Call for rent-control tribunal

St Lawrence Deputy Kirsten Morel Picture: ROB CURRIE

Deputy Kirsten Morel has lodged propositions calling for the measures, claiming that the action plan recently brought forward by Housing Minister Russell Labey to address the cost of housing in Jersey ‘will take time’ to have an impact.

Recently proposals lodged by Senator Sam Mézec calling for a ‘housing-affordability crisis’ to be declared in the Island were rejected by the States Assembly.

House prices and rents have risen to record levels in Jersey in recent years, with the average price of a three-bedroom property currently more than £700,000, according to the latest government figures.

Now, in his own attempt to improve the situation, Deputy Morel is calling for rent-control laws dating from 1946 to be invoked to reconstitute a rent-control tribunal and re-establish a register of rents in Jersey before the end of the year.

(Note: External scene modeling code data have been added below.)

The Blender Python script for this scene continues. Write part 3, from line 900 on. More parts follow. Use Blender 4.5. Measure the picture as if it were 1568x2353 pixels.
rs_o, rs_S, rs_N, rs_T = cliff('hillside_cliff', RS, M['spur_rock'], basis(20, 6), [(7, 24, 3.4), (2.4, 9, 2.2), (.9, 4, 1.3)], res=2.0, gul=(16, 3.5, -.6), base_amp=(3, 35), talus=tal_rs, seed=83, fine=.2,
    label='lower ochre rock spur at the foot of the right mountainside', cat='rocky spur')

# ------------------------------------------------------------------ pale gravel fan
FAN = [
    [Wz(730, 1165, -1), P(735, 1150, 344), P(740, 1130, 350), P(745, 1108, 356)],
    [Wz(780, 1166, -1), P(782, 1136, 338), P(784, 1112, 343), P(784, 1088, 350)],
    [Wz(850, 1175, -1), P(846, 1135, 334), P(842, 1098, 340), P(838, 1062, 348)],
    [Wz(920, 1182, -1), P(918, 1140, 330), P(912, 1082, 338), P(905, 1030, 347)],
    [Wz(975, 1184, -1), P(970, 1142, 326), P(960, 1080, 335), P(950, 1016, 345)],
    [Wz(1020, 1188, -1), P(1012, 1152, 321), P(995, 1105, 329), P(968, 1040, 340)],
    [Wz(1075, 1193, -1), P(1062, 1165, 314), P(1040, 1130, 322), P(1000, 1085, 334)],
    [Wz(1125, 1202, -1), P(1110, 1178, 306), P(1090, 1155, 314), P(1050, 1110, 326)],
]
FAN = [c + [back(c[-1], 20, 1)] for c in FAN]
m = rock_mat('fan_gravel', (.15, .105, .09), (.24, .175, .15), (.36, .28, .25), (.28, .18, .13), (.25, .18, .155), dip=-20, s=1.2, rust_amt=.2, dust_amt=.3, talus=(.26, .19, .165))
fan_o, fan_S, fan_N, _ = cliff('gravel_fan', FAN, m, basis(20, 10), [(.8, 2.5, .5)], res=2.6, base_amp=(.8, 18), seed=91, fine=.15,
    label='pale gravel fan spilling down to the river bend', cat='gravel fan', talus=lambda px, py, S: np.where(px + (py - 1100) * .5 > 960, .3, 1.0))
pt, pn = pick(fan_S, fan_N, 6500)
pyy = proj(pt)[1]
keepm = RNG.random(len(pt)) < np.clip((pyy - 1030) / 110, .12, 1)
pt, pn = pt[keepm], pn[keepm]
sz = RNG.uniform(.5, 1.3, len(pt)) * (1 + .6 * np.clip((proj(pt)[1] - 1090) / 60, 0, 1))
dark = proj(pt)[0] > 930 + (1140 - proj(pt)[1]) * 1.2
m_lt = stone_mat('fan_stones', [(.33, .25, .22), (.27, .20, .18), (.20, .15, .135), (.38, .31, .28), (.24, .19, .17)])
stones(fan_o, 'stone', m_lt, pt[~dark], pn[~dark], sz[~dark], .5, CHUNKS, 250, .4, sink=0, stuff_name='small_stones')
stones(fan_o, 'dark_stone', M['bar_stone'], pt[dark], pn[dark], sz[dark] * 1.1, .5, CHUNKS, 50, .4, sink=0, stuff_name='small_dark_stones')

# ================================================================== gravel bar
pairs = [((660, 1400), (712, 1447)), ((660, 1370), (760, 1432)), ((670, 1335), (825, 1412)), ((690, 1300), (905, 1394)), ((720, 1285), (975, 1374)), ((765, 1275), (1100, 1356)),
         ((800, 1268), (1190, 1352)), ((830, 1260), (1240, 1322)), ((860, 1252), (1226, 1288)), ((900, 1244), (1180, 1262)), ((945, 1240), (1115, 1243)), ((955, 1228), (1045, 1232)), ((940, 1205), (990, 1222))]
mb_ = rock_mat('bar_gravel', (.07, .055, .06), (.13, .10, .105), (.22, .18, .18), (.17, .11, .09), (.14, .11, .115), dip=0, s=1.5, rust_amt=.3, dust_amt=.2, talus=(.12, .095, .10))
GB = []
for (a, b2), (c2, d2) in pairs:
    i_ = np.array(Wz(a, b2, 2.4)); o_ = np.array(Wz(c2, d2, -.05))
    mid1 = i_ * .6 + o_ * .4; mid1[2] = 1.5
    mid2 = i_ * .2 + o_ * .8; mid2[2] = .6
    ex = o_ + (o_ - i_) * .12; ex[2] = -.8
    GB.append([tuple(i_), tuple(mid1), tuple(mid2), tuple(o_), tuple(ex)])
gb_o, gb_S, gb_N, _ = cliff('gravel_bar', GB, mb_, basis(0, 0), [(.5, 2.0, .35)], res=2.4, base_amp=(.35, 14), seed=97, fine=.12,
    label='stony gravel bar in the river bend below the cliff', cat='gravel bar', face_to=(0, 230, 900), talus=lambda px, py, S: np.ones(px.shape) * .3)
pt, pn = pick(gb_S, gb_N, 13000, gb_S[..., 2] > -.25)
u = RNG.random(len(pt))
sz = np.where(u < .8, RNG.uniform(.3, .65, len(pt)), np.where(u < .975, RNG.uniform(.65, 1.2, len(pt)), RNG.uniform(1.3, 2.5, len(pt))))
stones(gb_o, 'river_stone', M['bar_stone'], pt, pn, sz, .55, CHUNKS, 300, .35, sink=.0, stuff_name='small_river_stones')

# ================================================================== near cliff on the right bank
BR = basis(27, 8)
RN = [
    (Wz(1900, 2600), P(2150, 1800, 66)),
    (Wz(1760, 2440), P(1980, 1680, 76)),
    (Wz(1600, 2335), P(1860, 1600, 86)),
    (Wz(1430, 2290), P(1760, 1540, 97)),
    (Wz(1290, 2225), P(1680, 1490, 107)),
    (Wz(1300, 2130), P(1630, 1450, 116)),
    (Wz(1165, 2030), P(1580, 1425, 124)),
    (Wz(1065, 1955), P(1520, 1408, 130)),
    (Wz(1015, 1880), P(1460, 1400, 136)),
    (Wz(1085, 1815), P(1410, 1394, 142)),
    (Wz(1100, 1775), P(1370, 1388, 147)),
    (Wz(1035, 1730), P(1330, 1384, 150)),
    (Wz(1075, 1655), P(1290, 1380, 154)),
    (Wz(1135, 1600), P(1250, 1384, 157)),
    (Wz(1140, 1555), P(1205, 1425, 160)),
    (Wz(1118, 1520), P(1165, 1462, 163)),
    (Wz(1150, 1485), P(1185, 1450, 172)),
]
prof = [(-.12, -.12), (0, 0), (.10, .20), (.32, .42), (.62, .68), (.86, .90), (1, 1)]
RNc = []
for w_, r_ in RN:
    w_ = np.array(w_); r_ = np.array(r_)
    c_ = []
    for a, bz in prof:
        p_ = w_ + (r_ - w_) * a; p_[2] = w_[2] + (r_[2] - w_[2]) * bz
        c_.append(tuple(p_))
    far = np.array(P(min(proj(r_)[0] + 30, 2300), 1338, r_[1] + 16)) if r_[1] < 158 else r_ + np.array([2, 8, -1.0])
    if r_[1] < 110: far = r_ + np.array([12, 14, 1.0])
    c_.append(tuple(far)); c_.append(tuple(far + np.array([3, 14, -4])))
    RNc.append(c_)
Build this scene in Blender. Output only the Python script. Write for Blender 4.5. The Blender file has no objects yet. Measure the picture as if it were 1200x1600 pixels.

The Deputy would also like to see tenants given online access to the tribunal’s services by 31 December.

The report accompanying his proposition says: ‘The Island does have the legislation already in place to ensure that the most egregious rises in rental prices are dealt with quickly and effectively via the mechanism of a rent-control tribunal.

‘This law remains in force but, as was confirmed by the Solicitor General during the debate of P.31/2021 [the housing-affordability crisis proposition], the law is no longer being observed and the reasons for this are unclear.’

It adds: ‘A rent-control tribunal may not appeal to Members who favour the use of the market to determine rental prices but it is clear that today’s market is no longer able to provide for people on lower incomes and, so, is failing the Island as a whole.

‘By reconstituting the tribunal, Members will be providing Islanders who feel that their landlords have raised their rents beyond a reasonable amount with a route to challenging those rents and in so doing, the Assembly will be providing a stabilisation mechanism for the market by allowing for the highest rents within a given housing unit sector to be moderated.’

Deputy Morel’s proposals add that a register of rents would help Islanders better understand the rental market and could be linked to the planned landlord-licensing scheme. The proposition is scheduled to be debated on 20 July.